■ **GOAL**: Print the lines of the data, starting with the first, up to and including the line where "CX, CY = 947.0, 445.0" appears.
··········
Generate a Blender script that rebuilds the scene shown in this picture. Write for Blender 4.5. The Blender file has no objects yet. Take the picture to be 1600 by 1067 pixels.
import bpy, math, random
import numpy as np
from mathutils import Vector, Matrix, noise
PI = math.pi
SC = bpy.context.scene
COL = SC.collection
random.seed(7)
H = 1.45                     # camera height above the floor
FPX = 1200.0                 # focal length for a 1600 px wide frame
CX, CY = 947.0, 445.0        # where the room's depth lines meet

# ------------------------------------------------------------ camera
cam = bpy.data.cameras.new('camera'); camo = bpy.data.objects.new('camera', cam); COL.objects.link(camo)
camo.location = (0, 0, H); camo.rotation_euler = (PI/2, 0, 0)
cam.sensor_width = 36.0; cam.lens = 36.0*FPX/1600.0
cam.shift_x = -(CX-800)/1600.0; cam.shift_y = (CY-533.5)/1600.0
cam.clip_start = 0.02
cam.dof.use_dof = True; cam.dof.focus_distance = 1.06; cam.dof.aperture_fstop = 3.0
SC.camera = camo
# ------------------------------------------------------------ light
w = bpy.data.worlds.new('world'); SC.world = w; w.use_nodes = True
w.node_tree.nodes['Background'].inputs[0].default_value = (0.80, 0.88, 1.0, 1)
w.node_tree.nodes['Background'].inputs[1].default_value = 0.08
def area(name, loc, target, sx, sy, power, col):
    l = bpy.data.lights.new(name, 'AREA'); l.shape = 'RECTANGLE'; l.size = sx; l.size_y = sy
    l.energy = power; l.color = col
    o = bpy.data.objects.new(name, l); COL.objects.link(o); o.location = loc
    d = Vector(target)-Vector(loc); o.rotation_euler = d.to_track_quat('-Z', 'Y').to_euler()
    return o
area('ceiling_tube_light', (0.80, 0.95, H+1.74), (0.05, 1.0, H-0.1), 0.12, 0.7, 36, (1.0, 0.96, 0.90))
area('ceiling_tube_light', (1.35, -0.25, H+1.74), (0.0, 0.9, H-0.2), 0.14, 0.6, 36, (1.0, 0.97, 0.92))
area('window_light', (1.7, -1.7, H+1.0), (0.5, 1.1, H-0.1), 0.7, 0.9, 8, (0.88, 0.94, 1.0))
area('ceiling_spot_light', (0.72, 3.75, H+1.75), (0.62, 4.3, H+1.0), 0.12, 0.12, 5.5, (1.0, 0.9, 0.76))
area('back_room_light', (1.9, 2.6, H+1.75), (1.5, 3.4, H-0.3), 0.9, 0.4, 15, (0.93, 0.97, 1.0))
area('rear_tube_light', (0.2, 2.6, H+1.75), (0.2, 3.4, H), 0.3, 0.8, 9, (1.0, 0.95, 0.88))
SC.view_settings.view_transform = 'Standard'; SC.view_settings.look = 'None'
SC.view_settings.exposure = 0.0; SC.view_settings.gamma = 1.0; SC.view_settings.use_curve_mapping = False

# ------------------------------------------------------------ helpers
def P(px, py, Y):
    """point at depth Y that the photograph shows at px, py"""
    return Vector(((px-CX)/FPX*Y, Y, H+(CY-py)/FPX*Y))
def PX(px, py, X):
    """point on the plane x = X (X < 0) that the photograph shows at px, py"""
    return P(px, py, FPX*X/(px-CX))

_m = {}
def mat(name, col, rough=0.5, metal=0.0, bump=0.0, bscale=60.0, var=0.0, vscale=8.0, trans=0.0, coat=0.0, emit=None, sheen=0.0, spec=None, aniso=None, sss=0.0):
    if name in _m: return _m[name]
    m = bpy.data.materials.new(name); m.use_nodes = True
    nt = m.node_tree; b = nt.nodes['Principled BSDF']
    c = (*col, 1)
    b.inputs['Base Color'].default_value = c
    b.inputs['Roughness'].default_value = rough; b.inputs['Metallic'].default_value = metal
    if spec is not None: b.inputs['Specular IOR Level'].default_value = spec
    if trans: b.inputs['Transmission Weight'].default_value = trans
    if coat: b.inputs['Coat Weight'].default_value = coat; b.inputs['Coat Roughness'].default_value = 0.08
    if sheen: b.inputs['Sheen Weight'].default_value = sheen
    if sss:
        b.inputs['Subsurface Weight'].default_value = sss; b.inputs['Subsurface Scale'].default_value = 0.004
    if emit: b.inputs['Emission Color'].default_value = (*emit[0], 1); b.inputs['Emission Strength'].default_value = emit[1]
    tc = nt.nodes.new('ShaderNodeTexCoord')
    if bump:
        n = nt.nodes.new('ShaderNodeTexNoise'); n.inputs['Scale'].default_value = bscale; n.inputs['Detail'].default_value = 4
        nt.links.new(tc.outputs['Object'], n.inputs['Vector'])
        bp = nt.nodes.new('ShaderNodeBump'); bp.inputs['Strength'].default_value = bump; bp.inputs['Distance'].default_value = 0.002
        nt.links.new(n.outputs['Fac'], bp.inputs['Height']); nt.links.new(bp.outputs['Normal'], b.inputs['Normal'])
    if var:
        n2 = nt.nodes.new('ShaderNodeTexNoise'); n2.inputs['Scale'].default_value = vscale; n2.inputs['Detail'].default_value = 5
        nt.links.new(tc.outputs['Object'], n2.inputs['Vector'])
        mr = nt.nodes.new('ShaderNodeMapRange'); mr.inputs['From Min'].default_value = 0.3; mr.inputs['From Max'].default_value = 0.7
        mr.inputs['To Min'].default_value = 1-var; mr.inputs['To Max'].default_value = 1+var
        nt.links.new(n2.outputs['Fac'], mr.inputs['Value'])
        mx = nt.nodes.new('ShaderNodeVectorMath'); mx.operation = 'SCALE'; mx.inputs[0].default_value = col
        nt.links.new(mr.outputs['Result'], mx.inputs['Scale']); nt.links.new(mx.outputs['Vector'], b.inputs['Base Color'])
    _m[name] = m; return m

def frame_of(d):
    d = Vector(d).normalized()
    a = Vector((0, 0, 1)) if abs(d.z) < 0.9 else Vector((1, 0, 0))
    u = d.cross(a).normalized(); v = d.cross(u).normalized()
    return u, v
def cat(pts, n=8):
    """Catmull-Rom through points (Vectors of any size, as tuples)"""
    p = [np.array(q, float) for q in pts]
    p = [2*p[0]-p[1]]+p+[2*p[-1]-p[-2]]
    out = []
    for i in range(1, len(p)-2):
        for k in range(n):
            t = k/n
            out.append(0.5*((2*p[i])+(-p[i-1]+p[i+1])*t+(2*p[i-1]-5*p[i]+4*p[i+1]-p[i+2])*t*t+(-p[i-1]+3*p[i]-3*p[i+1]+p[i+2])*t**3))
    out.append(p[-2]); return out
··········
■ **ANSWER TO THIS EXERCISE**:
Generate a Blender script that rebuilds the scene shown in this picture. Write for Blender 4.5. The Blender file has no objects yet. Take the picture to be 1600 by 1067 pixels.
import bpy, math, random
import numpy as np
from mathutils import Vector, Matrix, noise
PI = math.pi
SC = bpy.context.scene
COL = SC.collection
random.seed(7)
H = 1.45                     # camera height above the floor
FPX = 1200.0                 # focal length for a 1600 px wide frame
CX, CY = 947.0, 445.0        # where the room's depth lines meet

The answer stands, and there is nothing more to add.